Yardım istesek bir tanesi bile gelmez
15 Temmuz 2008 günkü Star gazetesinde “Saray hurdaya çıktı” başlıklı haberin sahibi Erdal Şimşek en parlak örnek. Bu beyefendiyi tanımadım, müzeci ve meraklı çevrelerde rastladığımı hatırlamıyorum. Kendi ifadesiyle sarayda veya bakanlıktaki kendini akıllı zanneden bir bürokrattan naklen sözde 5 bin adet eserin hurdaya çıktığını ve satıldığını haber veriyor.
Vah vah vah! Böyle bir mevzuat ve uygulama mevcut değil; demek ki uydurmak için de zeki ve bilgili olmak şart. Eserler kadar bu tip sanat ve müze muhabirliğinin de eserlerden önce hurdaya çıkacağı aşikar. Haber üzerine birtakım çokbilmiş alışveriş düşkünü bayanlar “Aman biz onları hatıra eşya olarak alalım” gibi telefonlarla müzeyi hayli meşgul etti.
Ciddi olmak lazım; “Müzeye yardım edin veya fiilen çalışın” dendiğinde kimse çıkmaz ama müzemizin yolunu bilmeyenlerin bazıları bu tip haberlerin üzerine ucuzluğa koşar gibi telefon ederler. Toplumumuzun hali bazen gerçekten iç karartıcı, dahası var. Ebedi alimemiz (!), merhum eşinin zamanında sarayın güllük gülistanlık olduğunu, hiçbir çürümeye rastlanmadığını demeç olarak vermiş. Sözde 5 bin sayısıyla verilen hurdalar o zaman da hurda statüsündeydi.
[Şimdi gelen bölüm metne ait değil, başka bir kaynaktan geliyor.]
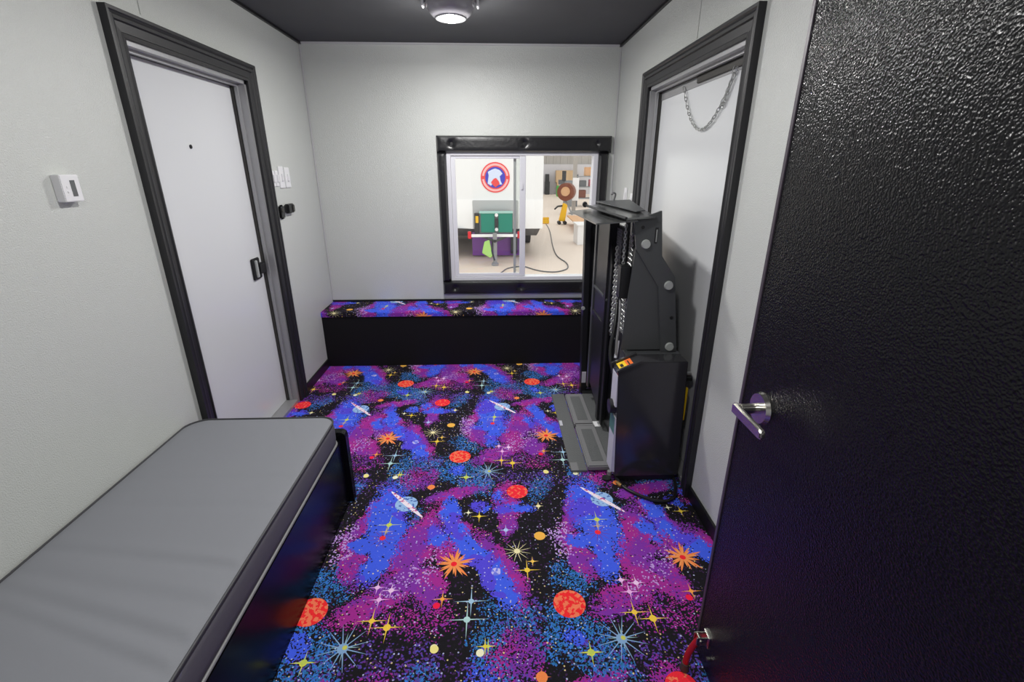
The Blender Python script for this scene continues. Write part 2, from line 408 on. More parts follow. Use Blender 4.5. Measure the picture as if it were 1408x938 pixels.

Efsanevi methiyeler yazarken dikkat edin
Fakat o zamanlar müzemizin tarihinde unutulmayan bir facia vardır. Kültür Bakanı ve Devlet Tiyatrosu istedi diye IV. Murad Han’a ait zırh ve kaftan ile kütüphanemizin önemli bir el yazması Kuran’ı, Taksim’deki Kültür Sarayı’nda uydurma bir vitrine kondu ve bir akşam Kültür Sarayı ile birlikte yandı. 17’nci yüzyılın büyük mareşalinin zırhı bir topak halinde, el yazma ve kaftan zaten kül. Kişiler hakkında efsanevi methiyeler yazarken başka unsurları da göz önüne almalı.
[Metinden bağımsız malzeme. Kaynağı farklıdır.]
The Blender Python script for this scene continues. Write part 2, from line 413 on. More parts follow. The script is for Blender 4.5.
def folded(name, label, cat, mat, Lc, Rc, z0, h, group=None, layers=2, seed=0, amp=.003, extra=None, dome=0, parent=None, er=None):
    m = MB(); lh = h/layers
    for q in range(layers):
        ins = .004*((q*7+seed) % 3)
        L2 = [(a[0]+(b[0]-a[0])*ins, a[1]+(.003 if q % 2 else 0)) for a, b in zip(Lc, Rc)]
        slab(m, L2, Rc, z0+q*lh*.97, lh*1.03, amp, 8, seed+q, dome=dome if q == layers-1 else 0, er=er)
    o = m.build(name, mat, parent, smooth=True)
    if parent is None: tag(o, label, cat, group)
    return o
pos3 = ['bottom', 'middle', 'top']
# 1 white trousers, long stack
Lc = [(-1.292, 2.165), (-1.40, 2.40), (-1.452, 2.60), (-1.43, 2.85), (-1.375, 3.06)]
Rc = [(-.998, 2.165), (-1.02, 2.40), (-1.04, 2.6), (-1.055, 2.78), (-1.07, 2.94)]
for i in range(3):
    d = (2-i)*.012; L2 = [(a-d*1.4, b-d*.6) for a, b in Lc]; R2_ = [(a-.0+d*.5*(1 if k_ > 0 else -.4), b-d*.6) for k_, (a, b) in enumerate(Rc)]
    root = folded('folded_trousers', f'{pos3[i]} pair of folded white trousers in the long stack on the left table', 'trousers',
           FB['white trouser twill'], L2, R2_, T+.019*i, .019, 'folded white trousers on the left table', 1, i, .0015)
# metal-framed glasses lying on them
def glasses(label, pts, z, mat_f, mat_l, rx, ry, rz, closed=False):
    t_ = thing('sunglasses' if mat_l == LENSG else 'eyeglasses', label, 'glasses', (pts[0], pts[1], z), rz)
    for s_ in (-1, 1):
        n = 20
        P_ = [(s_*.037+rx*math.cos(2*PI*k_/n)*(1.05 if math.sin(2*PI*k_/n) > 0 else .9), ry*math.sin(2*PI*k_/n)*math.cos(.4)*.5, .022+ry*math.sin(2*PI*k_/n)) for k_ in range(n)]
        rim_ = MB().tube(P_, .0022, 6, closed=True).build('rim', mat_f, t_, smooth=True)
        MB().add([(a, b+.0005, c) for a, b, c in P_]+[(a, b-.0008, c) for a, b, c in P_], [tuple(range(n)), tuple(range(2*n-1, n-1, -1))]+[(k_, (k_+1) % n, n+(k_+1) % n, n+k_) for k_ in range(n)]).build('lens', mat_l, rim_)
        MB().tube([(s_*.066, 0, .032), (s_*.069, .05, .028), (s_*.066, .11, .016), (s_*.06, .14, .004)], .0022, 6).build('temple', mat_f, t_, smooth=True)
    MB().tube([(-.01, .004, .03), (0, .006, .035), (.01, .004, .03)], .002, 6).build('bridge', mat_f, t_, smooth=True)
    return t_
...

Bu dehşet haberi besleyen bürokratı tespit edersem mahkemeye vereceğim. Gazetecilerin kaynaklarını gizlemek haklarıdır ama bu kutsal hakka dayanarak uyduruk haber vermek caiz değildir. Herkesin hizaya gelerek ve iyi niyetle çalışması, sorunları ortaya koyması gerekir. Müzelerimize ve arkeoloji dünyamıza Özgen Acar gibi ilginç haber ve raporlarla hizmet eden gazeteciler de vardır; hayalet hikayeleri ve satış ilanları verenler de… İkinci takımı ancak basın kendi eleyebilir.